Fidel Castro is dead and none of us know how to liberate his demise

I admit, I didn’t know much about Fidel Castro except that he was a global figure shrouded in mystery and barricaded by leaders of a section of the world that is supposedly free — but secretly harbors the intent of imprisonment.

When he stormed the scene back in 1959 — there was the perception that he was a renegade with too much heat behind his heels. He wanted the fate of glory at whatever costs. He needed to be recognized for his astute abruptness and unrelenting habit for making superpowers less confident in their conquests.

I lived through my fair share of military coups in my youth — as a Nigerian girl of American birth — waiting with relish for the day that I would be transported back to civilization.

Smiling Nigerian solidiers

Nigeria was once a British protectorate. We have stretches baptized Lord Lugard Avenue that represent the distilled residue of a time when my people were told that they needed the influence of White men to make them less brutish and more human. In some respects — colonialism brought a onslaught of eye-opening mechanisms — such as the realization that twins aren’t the evil specters deposited for our torment. So, the Igbos stopped killing them at will.

But, historical gems like Nigerian author Chinua Achebe manifested the truth in his works of art — that illustrated the fracture in a primal society — infiltrated for the gain of minerals that were spilling around for greedy consumption that always arrives in the form of poisoned martyrdom.

The over-wrought narrative of unblemished saviors decked in White with glassy eyes that match the stained glass of the cathedrals — has never been disconnected despite the overwhelming zeal of revolutionaries — that spent a lifetime fighting against this primitive view. This authoritarian manifesto continuously segregates people of color from the respect that their ancestors portioned for them — without the alliance of Scandinavian gods that couldn’t muster the strength to dispose of the likes of Oduduwa.

I should’ve been an historian because there was nothing more fascinating to me than the storied tales of how Nigeria became this whole nation determined by halves that couldn’t fit into the puzzle of intelligence and pride and yet the love of its brethren refused to leave the map unscathed.

The British devoured us because of our resources. They didn’t care how they divided Africa or whether or not the consequences would uproot family trees beyond the branches that sprouted with dignity but broke off with the woes of the lines drawn in earnest. Those fractures gave the routes to the pipelines of infinity and they were designated for the benefit of the fairer population and inevitably — whoever is reading this piece with electricity and running water in the background — absolutely gained something from the British invasion into unmarked territory.

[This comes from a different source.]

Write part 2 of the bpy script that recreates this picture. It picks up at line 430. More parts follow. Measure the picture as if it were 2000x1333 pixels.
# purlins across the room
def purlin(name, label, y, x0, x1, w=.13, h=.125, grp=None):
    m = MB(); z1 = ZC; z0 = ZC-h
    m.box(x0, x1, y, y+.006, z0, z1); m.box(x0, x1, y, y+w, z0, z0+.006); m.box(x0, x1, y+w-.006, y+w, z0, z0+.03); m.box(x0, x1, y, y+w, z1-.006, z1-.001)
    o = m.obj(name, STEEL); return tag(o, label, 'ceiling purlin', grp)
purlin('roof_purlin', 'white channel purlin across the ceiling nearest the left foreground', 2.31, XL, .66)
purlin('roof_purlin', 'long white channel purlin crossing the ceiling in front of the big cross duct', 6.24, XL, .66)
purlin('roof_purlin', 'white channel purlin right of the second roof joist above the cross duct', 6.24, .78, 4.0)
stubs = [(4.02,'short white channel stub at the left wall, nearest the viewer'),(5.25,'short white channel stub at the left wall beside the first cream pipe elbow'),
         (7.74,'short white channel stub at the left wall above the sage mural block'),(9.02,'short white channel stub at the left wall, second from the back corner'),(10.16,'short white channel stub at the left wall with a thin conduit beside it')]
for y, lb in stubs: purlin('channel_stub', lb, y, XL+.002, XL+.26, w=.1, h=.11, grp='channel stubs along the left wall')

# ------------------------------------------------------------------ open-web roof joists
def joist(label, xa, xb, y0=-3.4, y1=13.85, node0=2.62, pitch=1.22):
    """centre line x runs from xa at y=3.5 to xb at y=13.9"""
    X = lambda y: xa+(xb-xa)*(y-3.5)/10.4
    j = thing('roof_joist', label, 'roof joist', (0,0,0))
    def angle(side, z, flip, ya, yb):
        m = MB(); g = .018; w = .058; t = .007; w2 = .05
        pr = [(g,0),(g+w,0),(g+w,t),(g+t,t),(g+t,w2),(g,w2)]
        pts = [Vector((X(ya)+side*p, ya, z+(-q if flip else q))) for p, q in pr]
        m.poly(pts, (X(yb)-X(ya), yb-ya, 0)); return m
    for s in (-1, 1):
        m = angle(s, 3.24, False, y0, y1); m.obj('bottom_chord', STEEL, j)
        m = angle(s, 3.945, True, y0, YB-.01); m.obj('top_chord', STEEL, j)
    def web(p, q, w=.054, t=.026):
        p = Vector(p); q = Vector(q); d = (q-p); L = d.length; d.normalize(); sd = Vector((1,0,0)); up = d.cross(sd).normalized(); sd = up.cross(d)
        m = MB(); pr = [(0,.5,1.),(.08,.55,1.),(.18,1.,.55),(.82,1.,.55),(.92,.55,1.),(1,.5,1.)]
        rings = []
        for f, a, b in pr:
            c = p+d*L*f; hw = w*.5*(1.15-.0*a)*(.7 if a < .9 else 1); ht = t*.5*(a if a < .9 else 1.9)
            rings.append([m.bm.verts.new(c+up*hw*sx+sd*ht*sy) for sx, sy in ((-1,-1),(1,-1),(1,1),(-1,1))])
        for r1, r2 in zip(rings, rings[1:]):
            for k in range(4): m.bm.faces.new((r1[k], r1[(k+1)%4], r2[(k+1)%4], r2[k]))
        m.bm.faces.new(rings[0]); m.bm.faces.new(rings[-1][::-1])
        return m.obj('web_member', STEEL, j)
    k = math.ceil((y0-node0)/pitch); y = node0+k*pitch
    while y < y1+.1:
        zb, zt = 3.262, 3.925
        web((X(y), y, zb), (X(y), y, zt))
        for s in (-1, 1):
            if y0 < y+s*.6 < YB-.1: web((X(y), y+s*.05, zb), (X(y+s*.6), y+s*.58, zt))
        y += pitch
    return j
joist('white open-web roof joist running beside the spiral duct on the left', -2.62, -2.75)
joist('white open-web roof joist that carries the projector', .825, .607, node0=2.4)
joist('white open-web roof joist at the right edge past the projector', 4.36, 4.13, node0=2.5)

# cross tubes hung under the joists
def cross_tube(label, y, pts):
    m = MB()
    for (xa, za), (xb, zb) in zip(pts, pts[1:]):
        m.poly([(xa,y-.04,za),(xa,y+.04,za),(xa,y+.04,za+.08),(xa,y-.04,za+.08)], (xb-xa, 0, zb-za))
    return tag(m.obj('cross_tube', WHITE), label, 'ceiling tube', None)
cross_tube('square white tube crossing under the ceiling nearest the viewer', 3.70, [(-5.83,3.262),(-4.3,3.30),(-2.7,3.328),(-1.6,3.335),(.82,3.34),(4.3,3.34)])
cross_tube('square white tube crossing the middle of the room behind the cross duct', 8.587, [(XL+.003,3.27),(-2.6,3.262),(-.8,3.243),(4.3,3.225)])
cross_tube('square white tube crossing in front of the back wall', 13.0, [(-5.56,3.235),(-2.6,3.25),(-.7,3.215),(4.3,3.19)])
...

Fidel Castro hated White men in power who could snap their fingers with relaxed briskness and schedule the script of far away provinces that housed one-sided interests. He wasn’t perfect in his execution and he certainly can’t be hailed as a hero.

But, there is something so delicious about a boy who once wrote a letter to President Franklin D. Roosevelt asking for $10. This is no ordinary act and it absolutely proves that revolutionaries are born and not contrived.

As America braces for a regime under a racist and fascist dictator who was voted in by citizens who are tired of being silenced because of their abominable views, I can’t help but wonder how this country will tolerate the intolerable.

Heroes aren’t really heroes — they are henchmen clothed in the manner that you see fit when they storm the pulpit and streets — speaking your language.

Most of us don’t know shit about Fidel Castro and very few of us admit that. I honestly can’t say what I feel about his legacy or the crib of his birth that expanded to make him the awesome figure he is today.

What I do know is that he meant something. He was a monster to some and a prophet to others. He was complicated and safely dangerous. He stood for for a lot and toppled into a stew thought that will forever arrest the minds of scholars.

You can boast and celebrate or hide and mourn — but you must admit the fact that we will never know how to liberate his demise.

His death won’t set Cuba free. And that is his final word.